Getting the decision-makers engaged in face-to-face communications. Once a patent suit is filed, litigating counsel typically assume control of the dispute resolution process leaving the decision-makers for the disputing parties with little or no opportunity for further direct communication. Furthermore, legal ethics dictate that litigating counsel from one side cannot communicate directly with the clients of the opposing litigation counsel. Inadvertently or not, litigation counsel become the key players in litigation rather than the business representatives. The mediation process provides a unique opportunity to bring together the decision-makers so they can hear first-hand their opponents’ litigation position as well as their own counsel’s presentation of their case. Even in cases where the opposing decision-makers may be heavily invested emotionally in their dispute or otherwise entrenched in their own litigation position, a skillful mediator may be able to defuse some of the emotion or artfully challenge each party’s position. This will not always result in a settlement at that time and place, but it can often result in the decision-makers leaving the session with a clearer understanding of the issues and their own interests underlying the dispute which, given time and opportunity for them to reflect on these things, may lead to settlement later on.

Resolving Issues Relating to Procedures and Schedule. The complexity of patent cases requires the involvement of many legal professionals, technical experts and other witnesses to address all of the issues in dispute. Keeping these individuals focused as they move through the labyrinth of litigation procedures is a major task. A carefully constructed procedural schedule is essential to coordinating the activities of these individuals and meeting the deadlines of any court-mandated case management orders. The mediation process can be an effective tool to develop and maintain this schedule. The interests and multiple commitments of all of the individuals can be considered while the disagreements and counterproductive communications inherent in these matters can be minimized.

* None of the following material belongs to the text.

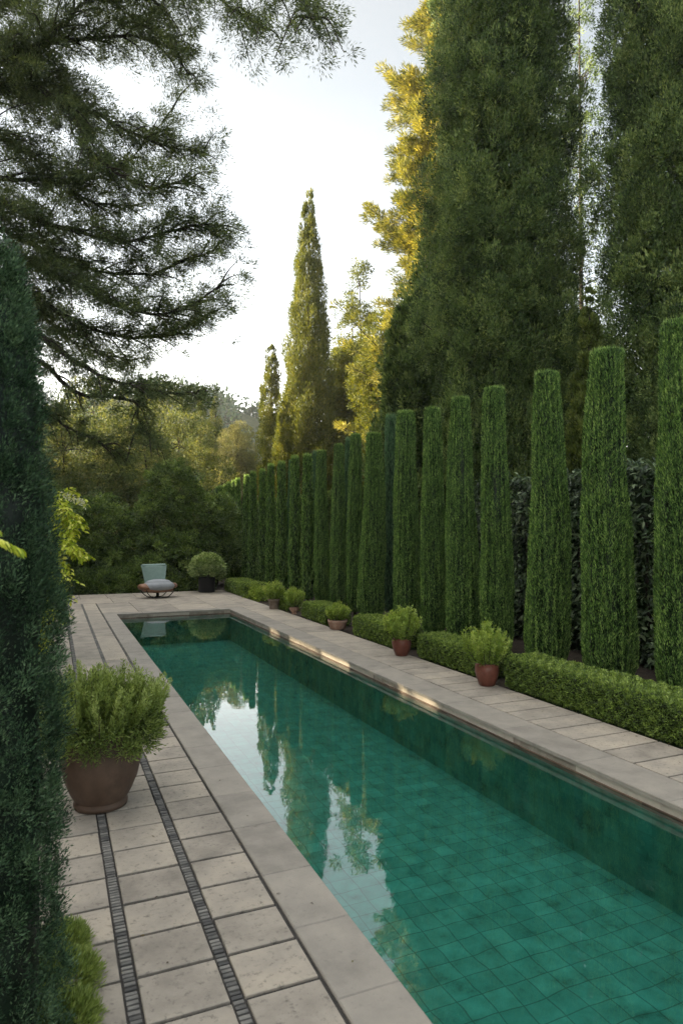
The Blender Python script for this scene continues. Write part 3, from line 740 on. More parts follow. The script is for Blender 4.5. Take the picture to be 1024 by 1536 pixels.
c.build('foliage', M['l_herb'], root)
st = MB()
for i in range(60): tube(st, [base[i], mid[i], tip[i]], [.006, .004, .0015], 4)
st.build('stems', M['bark'], root)

# round shrub in black planter
p = gnd(308, 889); root = thing('shrub_planter', 'black straight planter with a pale green domed shrub at the far end of the pool', 'planter', (p[0] + .1, p[1] + .24, .002))
a = MB(); lathe(a, [(.25, 0), (.262, .01), (.27, .45), (.275, .46), (.275, .475), (.25, .475), (.248, .42)], 32); a.build('pot', M['potblack'], root)
a = MB(); lathe(a, [(.25, .43), (.001, .44)], 24, cap=False); a.build('compost', M['soil'], root)
g = np.random.default_rng(33); q = nrm(g.normal(size=(420, 3))); q[:, 2] = np.where(q[:, 2] < -.15, -q[:, 2], q[:, 2])
C = q * [.56, .56, .60] * g.uniform(.78, .98, (420, 1)) + [0, 0, .66]; c = MB()
clump_leaves(c, g, C, .09, 34, .075, .038, .4, (1, 1, .8), q, .9, .5, .4, True); c.build('foliage', M['l_pale'], root)
a = MB(); 
for i in range(12): tube(a, smooth_path([(0, 0, .4), C[i] * [.4, .4, .8], C[i]], 5), [.015, .012, .01, .006, .004], 5)
a.build('stems', M['bark'], root)

# ------------------------------------------------------------------ lounge chair
p = gnd(235, 898); root = thing('lounge_chair', 'low lounge chair with grey cushion, tan leather ends and pale green shell back', 'chair', (p[0] + .08, p[1] + .35, .002), .26)
def grid_solid(mb, fn, nu, nv, th, var=.5):
    """thick curved panel: fn(u,v)->(point, normal)"""
    A = []; B = []
    for i in range(nu):
        for j in range(nv):
            p_, n_ = fn(i / (nu - 1), j / (nv - 1)); p_ = np.array(p_); n_ = np.array(n_) / np.linalg.norm(n_)
            A.append(p_ + n_ * th / 2); B.append(p_ - n_ * th / 2)
    v = np.array(A + B); k = nu * nv; q = []
    for i in range(nu - 1):
        for j in range(nv - 1):
            a_ = i * nv + j; q.append((a_, a_ + nv, a_ + nv + 1, a_ + 1)); q.append((k + a_, k + a_ + 1, k + a_ + nv + 1, k + a_ + nv))
    for i in range(nu - 1):
        for j in (0, nv - 1):
            a_ = i * nv + j; q.append((a_, a_ + nv, k + a_ + nv, k + a_))
    for j in range(nv - 1):
        for i in (0, nu - 1):
            a_ = i * nv + j; q.append((a_, a_ + 1, k + a_ + 1, k + a_))
    mb.add(v, q, var=var, smooth=True)
def backf(u, v):                        # trapezoid, wider at the top, curved like a tub
    wv = .28 + .10 * v; ang = (u - .5) * 1.7; top = .97 - .015 * math.cos(ang)
    z = .36 + (top - .36) * v
    return (math.sin(ang) * wv / math.sin(.85), .30 + .1 * v - (1 - math.cos(ang)) * .24, z), (math.sin(ang), -math.cos(ang) * .95, .15)
a = MB(); grid_solid(a, backf, 17, 9, .075)
tube(a, smooth_path([backf(u, 1)[0] for u in np.linspace(0, 1, 9)], 17), .040, 8)
bk = a.build('backrest', M['celadon'], root)
def ellip(mb, cx, cy, cz, rx, ry, rz, ex=2.6, nu=28, nv=14, x0=-1, x1=1, var=.5):
    v = []; 
    for i in range(nv + 1):
        ph = -PI / 2 + PI * i / nv
        for j in range(nu):
            th = 2 * PI * j / nu
            f = lambda c_: math.copysign(abs(c_) ** (2 / ex), c_)
            x = f(math.cos(ph)) * f(math.cos(th)); y = f(math.cos(ph)) * f(math.sin(th)); z = f(math.sin(ph))
            v.append((cx + rx * min(max(x, x0), x1), cy + ry * y, cz + rz * z))
    q = [(i * nu + j, i * nu + (j + 1) % nu, (i + 1) * nu + (j + 1) % nu, (i + 1) * nu + j) for i in range(nv) for j in range(nu)]
    mb.add(v, q, var=var, smooth=True)
a = MB(); ellip(a, .02, -.02, .345, .47, .40, .165, 2.3); ellip(a, .02, .0, .44, .38, .30, .11, 2.3); cu = a.build('cushion', M['cushion'], root)
th_ = np.linspace(0, 2 * PI, 40); f_ = lambda q: np.sign(q) * np.abs(q) ** (2 / 2.3)
a = MB(); tube(a, np.stack([.02 + .473 * f_(np.cos(th_)), -.02 + .403 * f_(np.sin(th_)), .345 + 0 * th_], 1), .006, 6); a.build('piping', M['cushion'], cu)
a = MB(); ellip(a, 0, 0, .235, .47, .34, .085, 2.6); a.build('seat_shell', M['leather'], root)
for s in (-1, 1):
    a = MB(); lathe(a, [(.15, -.17), (.165, -.10), (.15, .0), (.115, .10), (.10, .13), (.02, .135)], 20, ey=1.5)
    o = a.build('armrest', M['leather'], root); o.location = (s * .44, 0, .33); o.rotation_euler = (0, s * R(82), 0); o.scale = (.72, 1.1, .95)
for sx in (-1, 1):
    for sy in (-1, 1):
        a = MB(); tube(a, smooth_path([(sx * .44, sy * .22, .27), (sx * .40, sy * .22, .16), (sx * .27, sy * .2, .04), (sx * .18, sy * .2, .012), (sx * .05, sy * .18, .012)], 12), .013, 8)
        a.build('leg', M['metal'], root)
a = MB(); lathe(a, [(.10, .0), (.10, .02), (.045, .05), (.04, .2)], 20); a.build('pedestal', M['metal'], root)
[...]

Summary. The notion of successful mediations of patent disputes need not be limited to achieving final settlements. The mediation process provides a degree of openness, flexibility, and confidentiality that makes it an extremely powerful and valuable tool, particularly for resolving technically and legally complex patent disputes. While mediation can result in a final and complete settlement, the process is equally well suited as a tool to facilitate a range of interim objectives which may make the litigation process itself more cost-effective and time-efficient and an eventual settlement more likely.